Há uma questão racial dentro da própria comunidade?
Eventualmente que sim. Isto é algo que mesmo nas nossas práticas religiosas sentimos. Em Inhambane existia uma mesquita velha, mais Afro e outra nova mais Ásia. Hoje, provavelmente, as coisas não sejam às mesmas. Alguns seguem o Islão, mas, na verdade, fazem parte de um grupo, os outros fazem por empréstimos.
A relação religiosa e a política tem sido problemáticas desde séculos, muitas vezes por instrumentalização da religião. Estaremos a encaminhar-nos por aí?
Espero que não encaminhemos por aí. Espero que aquelas pessoas tenham ido genuinamente na sua maioria porque o seu primo, amigos e tios foram raptados. Espero que esta solidariedade humana tenha sido a fonte motivadora e que Camal e o seu grupo sejam um grupo pequeno e isolado. Provavelmente o Camal e o seu grupo tinham os seus interesses, que os colocaram dentro de um grupo que estava preocupado com outros problemas.
Voltamos à questão de identidade: Amin Maalouf escreveu um livro com o título “identidades assassinas”, em que ele diz que na história da humanidade a afirmação de si próprio segue tantas vezes a ponte da negação do outro. Estamos perante esta situação?

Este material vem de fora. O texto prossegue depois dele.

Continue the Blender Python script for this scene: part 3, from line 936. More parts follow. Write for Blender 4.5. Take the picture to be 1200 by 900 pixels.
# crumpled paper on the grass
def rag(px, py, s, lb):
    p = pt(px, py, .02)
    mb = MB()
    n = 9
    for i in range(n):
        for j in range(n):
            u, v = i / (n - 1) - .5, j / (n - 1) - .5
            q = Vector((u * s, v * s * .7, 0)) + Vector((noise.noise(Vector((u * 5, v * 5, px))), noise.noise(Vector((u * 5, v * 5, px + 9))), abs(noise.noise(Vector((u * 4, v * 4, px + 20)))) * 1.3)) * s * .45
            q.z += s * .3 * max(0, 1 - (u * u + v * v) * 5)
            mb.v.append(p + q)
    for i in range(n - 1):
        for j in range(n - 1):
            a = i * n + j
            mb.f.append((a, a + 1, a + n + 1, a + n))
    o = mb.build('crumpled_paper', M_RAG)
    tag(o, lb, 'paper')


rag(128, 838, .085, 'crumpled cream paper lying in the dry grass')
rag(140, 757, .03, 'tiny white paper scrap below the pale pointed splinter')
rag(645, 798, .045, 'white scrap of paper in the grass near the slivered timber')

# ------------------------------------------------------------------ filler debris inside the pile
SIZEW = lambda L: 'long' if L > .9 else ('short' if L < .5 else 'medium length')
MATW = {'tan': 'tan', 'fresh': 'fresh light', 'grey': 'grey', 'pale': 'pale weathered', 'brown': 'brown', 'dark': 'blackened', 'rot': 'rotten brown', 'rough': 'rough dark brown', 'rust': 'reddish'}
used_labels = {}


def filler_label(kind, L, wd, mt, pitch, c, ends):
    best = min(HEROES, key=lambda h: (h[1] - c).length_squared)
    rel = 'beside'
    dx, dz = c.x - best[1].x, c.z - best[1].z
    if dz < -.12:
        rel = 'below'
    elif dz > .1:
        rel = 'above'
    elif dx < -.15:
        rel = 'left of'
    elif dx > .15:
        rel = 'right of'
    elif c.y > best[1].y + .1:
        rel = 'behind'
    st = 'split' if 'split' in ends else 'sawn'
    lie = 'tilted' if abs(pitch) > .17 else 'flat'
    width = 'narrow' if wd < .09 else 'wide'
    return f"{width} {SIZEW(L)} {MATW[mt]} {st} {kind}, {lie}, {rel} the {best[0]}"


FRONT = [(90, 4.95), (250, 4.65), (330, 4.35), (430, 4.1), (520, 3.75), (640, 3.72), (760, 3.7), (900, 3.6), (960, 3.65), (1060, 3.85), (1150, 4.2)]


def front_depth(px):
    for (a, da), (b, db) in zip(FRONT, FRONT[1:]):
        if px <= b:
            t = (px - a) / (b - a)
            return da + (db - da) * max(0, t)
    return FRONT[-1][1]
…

Toda a identidade é construída para agregação aos semelhantes e por diferenciação dos outros. Eu sou islâmico porque não sou cristão e identifico-me como islâmico e por oposição de diferença do outro. Esta questão da identidade não é natural, biológica, hereditária, é qualquer coisa que é construída em relações sociais e contextuais,  num espaço que me identifico com um e outro.